At my conferences, when I teach on this subject of intimacy and sex, the auditorium goes suddenly still, or people begin to laugh and giggle. People get very uncomfortable when the subject of sex is mentioned, yet cultivating intimacy is one of the most important keys to enjoying a successful marriage.

Today, I love and enjoy my husband, and we have a good time together. But coming from an abusive background, I wasn’t always at ease with my own sexuality. When it was time to come together in an intimate way, I was tense and rigid. I refused to leave any of the lights on, and I couldn’t even open my eyes. I had real problems because of the way that I had been treated before I married Dave.

Buried in the back of my mind was the thought, This whole act is not right. As I prayed and sought God’s help, He slowly but surely began to help me view intimacy and sex for what He created it to be—a loving act between me and my husband that strengthens our relationship. And with time—and Dave’s incredible patience and kindness—God healed my emotional wounds from the past and brought me into a new place of freedom where I could truly enjoy my sex life. 

You see, unless perverted outside of marriage, God designed sex to be holy, fun and wholesome! It brings two people into a closeness that cannot be found in any other way except through a right relationship in a marriage union.

Think about it: If Satan works so hard at perverting something, it’s because he knows how much power there is in cultivating a good sex life. He knows what the Word says. He heard Jesus say, “Again, I tell you that if two of you on earth agree about anything you ask for, it will be done for you by my Father in heaven” (Matthew 18:19 NIV).

Agreement is a powerful weapon of spiritual warfare against the enemy. Two people who are in agreement can cause miracles to happen. If a husband and wife are in agreement, Satan comprehends the damage they could do to his own plan to steal the blessings of God from them.

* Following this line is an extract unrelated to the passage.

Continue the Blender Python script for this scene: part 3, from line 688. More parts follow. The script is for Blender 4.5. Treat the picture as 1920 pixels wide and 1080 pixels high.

As the years go by in a marriage, I know this can be an area that gets put to the side. But I encourage you to take purposeful steps to increase intimacy with your spouse. Choose to view sex and intimacy as a gift from God to add more joy and fun into your marriage. As you do, it will strengthen your relationship, and you will enjoy a closer bond than ever before.

Pray: “God, thank You for the gift of intimacy in marriage. Help me and my spouse to remember that this gift comes from You. It is not something to be afraid of, but it’s a powerful form of staying in agreement and keeping the upper hand over the enemy. We ask You to draw us closer to each other so we can enjoy greater intimacy—emotionally, physically, and in every way. In Jesus’ name, Amen.”